Data segment
· · · · ·

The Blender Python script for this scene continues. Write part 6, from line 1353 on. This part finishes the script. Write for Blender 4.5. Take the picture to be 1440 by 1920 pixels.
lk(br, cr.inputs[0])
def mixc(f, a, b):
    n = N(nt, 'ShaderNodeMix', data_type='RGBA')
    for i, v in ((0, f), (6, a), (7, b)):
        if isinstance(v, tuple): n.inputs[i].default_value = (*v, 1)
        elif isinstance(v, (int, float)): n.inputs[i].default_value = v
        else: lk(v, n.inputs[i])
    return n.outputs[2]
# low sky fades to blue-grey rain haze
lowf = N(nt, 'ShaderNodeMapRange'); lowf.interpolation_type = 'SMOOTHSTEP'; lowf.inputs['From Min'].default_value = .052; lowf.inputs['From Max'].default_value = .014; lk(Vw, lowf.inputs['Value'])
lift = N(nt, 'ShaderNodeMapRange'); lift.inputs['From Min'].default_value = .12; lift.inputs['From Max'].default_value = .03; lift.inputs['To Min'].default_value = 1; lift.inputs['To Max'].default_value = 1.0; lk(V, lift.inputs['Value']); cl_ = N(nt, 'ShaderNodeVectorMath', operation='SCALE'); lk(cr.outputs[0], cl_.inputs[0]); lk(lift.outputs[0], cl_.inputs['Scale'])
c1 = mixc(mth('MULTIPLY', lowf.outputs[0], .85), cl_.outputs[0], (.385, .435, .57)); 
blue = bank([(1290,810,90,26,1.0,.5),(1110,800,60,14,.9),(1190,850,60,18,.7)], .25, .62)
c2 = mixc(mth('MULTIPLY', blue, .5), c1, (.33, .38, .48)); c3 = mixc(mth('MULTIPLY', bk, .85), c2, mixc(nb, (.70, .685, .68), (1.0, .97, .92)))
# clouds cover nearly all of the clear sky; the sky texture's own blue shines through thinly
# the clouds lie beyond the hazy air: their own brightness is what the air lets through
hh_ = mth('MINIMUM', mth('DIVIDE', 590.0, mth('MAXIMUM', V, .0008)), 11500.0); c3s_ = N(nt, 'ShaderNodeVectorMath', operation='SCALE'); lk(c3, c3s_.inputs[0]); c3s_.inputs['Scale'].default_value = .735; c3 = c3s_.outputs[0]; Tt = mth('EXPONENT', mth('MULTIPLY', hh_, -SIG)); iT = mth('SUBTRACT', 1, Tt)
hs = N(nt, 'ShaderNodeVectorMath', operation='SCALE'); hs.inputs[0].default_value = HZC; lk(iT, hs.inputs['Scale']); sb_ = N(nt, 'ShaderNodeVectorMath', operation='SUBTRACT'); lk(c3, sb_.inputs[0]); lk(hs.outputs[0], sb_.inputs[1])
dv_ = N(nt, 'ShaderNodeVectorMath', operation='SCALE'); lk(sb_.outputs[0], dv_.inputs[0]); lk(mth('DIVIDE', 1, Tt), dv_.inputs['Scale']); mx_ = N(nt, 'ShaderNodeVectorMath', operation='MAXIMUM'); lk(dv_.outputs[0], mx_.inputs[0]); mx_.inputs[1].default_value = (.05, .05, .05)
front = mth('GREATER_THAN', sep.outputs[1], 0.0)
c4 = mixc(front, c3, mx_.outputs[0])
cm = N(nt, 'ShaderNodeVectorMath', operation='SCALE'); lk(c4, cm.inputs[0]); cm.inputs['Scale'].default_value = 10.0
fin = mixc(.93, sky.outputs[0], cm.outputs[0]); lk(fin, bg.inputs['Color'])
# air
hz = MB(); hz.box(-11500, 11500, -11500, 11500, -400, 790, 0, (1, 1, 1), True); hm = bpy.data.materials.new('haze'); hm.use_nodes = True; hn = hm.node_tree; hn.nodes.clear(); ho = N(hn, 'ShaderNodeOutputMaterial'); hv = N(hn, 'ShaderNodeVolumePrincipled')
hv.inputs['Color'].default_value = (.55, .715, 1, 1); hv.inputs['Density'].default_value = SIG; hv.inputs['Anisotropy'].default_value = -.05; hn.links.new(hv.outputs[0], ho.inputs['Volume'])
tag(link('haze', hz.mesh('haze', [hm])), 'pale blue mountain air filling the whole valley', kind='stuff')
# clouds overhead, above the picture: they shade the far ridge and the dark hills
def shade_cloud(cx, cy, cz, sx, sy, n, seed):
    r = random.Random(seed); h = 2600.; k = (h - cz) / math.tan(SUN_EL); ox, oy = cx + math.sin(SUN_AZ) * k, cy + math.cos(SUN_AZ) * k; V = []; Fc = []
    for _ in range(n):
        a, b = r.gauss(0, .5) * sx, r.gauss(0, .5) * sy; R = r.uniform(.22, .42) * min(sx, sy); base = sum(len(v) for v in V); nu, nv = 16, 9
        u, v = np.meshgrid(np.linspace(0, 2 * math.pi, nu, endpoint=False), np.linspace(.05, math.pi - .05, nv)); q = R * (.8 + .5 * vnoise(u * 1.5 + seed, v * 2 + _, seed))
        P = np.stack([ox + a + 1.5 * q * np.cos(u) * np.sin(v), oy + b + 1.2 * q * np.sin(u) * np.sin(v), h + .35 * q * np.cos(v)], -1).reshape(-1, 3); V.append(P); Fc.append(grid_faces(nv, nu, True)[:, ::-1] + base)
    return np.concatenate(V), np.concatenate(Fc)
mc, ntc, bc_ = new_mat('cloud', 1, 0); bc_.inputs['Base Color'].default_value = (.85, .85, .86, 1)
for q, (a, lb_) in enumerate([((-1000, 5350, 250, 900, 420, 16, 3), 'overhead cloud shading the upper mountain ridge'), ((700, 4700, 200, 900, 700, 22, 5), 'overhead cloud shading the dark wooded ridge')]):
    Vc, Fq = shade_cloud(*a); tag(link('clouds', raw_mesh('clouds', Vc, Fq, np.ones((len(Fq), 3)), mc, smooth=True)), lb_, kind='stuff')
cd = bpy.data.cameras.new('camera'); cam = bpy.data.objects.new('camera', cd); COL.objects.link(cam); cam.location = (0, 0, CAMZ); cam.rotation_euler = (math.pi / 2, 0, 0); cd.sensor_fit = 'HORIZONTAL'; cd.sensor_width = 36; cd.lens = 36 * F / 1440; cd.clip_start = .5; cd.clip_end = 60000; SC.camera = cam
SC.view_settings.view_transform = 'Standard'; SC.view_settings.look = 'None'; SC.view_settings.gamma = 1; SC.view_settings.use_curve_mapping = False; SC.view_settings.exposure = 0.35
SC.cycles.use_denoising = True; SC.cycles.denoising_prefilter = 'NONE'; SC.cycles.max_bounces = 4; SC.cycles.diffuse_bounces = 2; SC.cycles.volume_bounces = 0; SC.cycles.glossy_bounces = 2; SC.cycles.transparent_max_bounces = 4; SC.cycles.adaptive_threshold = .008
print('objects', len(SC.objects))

· · · · ·

What to produce
Set down all of the data above, word for word.

The response
The Blender Python script for this scene continues. Write part 6, from line 1353 on. This part finishes the script. Write for Blender 4.5. Take the picture to be 1440 by 1920 pixels.
lk(br, cr.inputs[0])
def mixc(f, a, b):
    n = N(nt, 'ShaderNodeMix', data_type='RGBA')
    for i, v in ((0, f), (6, a), (7, b)):
        if isinstance(v, tuple): n.inputs[i].default_value = (*v, 1)
        elif isinstance(v, (int, float)): n.inputs[i].default_value = v
        else: lk(v, n.inputs[i])
    return n.outputs[2]
# low sky fades to blue-grey rain haze
lowf = N(nt, 'ShaderNodeMapRange'); lowf.interpolation_type = 'SMOOTHSTEP'; lowf.inputs['From Min'].default_value = .052; lowf.inputs['From Max'].default_value = .014; lk(Vw, lowf.inputs['Value'])
lift = N(nt, 'ShaderNodeMapRange'); lift.inputs['From Min'].default_value = .12; lift.inputs['From Max'].default_value = .03; lift.inputs['To Min'].default_value = 1; lift.inputs['To Max'].default_value = 1.0; lk(V, lift.inputs['Value']); cl_ = N(nt, 'ShaderNodeVectorMath', operation='SCALE'); lk(cr.outputs[0], cl_.inputs[0]); lk(lift.outputs[0], cl_.inputs['Scale'])
c1 = mixc(mth('MULTIPLY', lowf.outputs[0], .85), cl_.outputs[0], (.385, .435, .57)); 
blue = bank([(1290,810,90,26,1.0,.5),(1110,800,60,14,.9),(1190,850,60,18,.7)], .25, .62)
c2 = mixc(mth('MULTIPLY', blue, .5), c1, (.33, .38, .48)); c3 = mixc(mth('MULTIPLY', bk, .85), c2, mixc(nb, (.70, .685, .68), (1.0, .97, .92)))
# clouds cover nearly all of the clear sky; the sky texture's own blue shines through thinly
# the clouds lie beyond the hazy air: their own brightness is what the air lets through
hh_ = mth('MINIMUM', mth('DIVIDE', 590.0, mth('MAXIMUM', V, .0008)), 11500.0); c3s_ = N(nt, 'ShaderNodeVectorMath', operation='SCALE'); lk(c3, c3s_.inputs[0]); c3s_.inputs['Scale'].default_value = .735; c3 = c3s_.outputs[0]; Tt = mth('EXPONENT', mth('MULTIPLY', hh_, -SIG)); iT = mth('SUBTRACT', 1, Tt)
hs = N(nt, 'ShaderNodeVectorMath', operation='SCALE'); hs.inputs[0].default_value = HZC; lk(iT, hs.inputs['Scale']); sb_ = N(nt, 'ShaderNodeVectorMath', operation='SUBTRACT'); lk(c3, sb_.inputs[0]); lk(hs.outputs[0], sb_.inputs[1])
dv_ = N(nt, 'ShaderNodeVectorMath', operation='SCALE'); lk(sb_.outputs[0], dv_.inputs[0]); lk(mth('DIVIDE', 1, Tt), dv_.inputs['Scale']); mx_ = N(nt, 'ShaderNodeVectorMath', operation='MAXIMUM'); lk(dv_.outputs[0], mx_.inputs[0]); mx_.inputs[1].default_value = (.05, .05, .05)
front = mth('GREATER_THAN', sep.outputs[1], 0.0)
c4 = mixc(front, c3, mx_.outputs[0])
cm = N(nt, 'ShaderNodeVectorMath', operation='SCALE'); lk(c4, cm.inputs[0]); cm.inputs['Scale'].default_value = 10.0
fin = mixc(.93, sky.outputs[0], cm.outputs[0]); lk(fin, bg.inputs['Color'])
# air
hz = MB(); hz.box(-11500, 11500, -11500, 11500, -400, 790, 0, (1, 1, 1), True); hm = bpy.data.materials.new('haze'); hm.use_nodes = True; hn = hm.node_tree; hn.nodes.clear(); ho = N(hn, 'ShaderNodeOutputMaterial'); hv = N(hn, 'ShaderNodeVolumePrincipled')
hv.inputs['Color'].default_value = (.55, .715, 1, 1); hv.inputs['Density'].default_value = SIG; hv.inputs['Anisotropy'].default_value = -.05; hn.links.new(hv.outputs[0], ho.inputs['Volume'])
tag(link('haze', hz.mesh('haze', [hm])), 'pale blue mountain air filling the whole valley', kind='stuff')
# clouds overhead, above the picture: they shade the far ridge and the dark hills
def shade_cloud(cx, cy, cz, sx, sy, n, seed):
    r = random.Random(seed); h = 2600.; k = (h - cz) / math.tan(SUN_EL); ox, oy = cx + math.sin(SUN_AZ) * k, cy + math.cos(SUN_AZ) * k; V = []; Fc = []
    for _ in range(n):
        a, b = r.gauss(0, .5) * sx, r.gauss(0, .5) * sy; R = r.uniform(.22, .42) * min(sx, sy); base = sum(len(v) for v in V); nu, nv = 16, 9
        u, v = np.meshgrid(np.linspace(0, 2 * math.pi, nu, endpoint=False), np.linspace(.05, math.pi - .05, nv)); q = R * (.8 + .5 * vnoise(u * 1.5 + seed, v * 2 + _, seed))
        P = np.stack([ox + a + 1.5 * q * np.cos(u) * np.sin(v), oy + b + 1.2 * q * np.sin(u) * np.sin(v), h + .35 * q * np.cos(v)], -1).reshape(-1, 3); V.append(P); Fc.append(grid_faces(nv, nu, True)[:, ::-1] + base)
    return np.concatenate(V), np.concatenate(Fc)
mc, ntc, bc_ = new_mat('cloud', 1, 0); bc_.inputs['Base Color'].default_value = (.85, .85, .86, 1)
for q, (a, lb_) in enumerate([((-1000, 5350, 250, 900, 420, 16, 3), 'overhead cloud shading the upper mountain ridge'), ((700, 4700, 200, 900, 700, 22, 5), 'overhead cloud shading the dark wooded ridge')]):
    Vc, Fq = shade_cloud(*a); tag(link('clouds', raw_mesh('clouds', Vc, Fq, np.ones((len(Fq), 3)), mc, smooth=True)), lb_, kind='stuff')
cd = bpy.data.cameras.new('camera'); cam = bpy.data.objects.new('camera', cd); COL.objects.link(cam); cam.location = (0, 0, CAMZ); cam.rotation_euler = (math.pi / 2, 0, 0); cd.sensor_fit = 'HORIZONTAL'; cd.sensor_width = 36; cd.lens = 36 * F / 1440; cd.clip_start = .5; cd.clip_end = 60000; SC.camera = cam
SC.view_settings.view_transform = 'Standard'; SC.view_settings.look = 'None'; SC.view_settings.gamma = 1; SC.view_settings.use_curve_mapping = False; SC.view_settings.exposure = 0.35
SC.cycles.use_denoising = True; SC.cycles.denoising_prefilter = 'NONE'; SC.cycles.max_bounces = 4; SC.cycles.diffuse_bounces = 2; SC.cycles.volume_bounces = 0; SC.cycles.glossy_bounces = 2; SC.cycles.transparent_max_bounces = 4; SC.cycles.adaptive_threshold = .008
print('objects', len(SC.objects))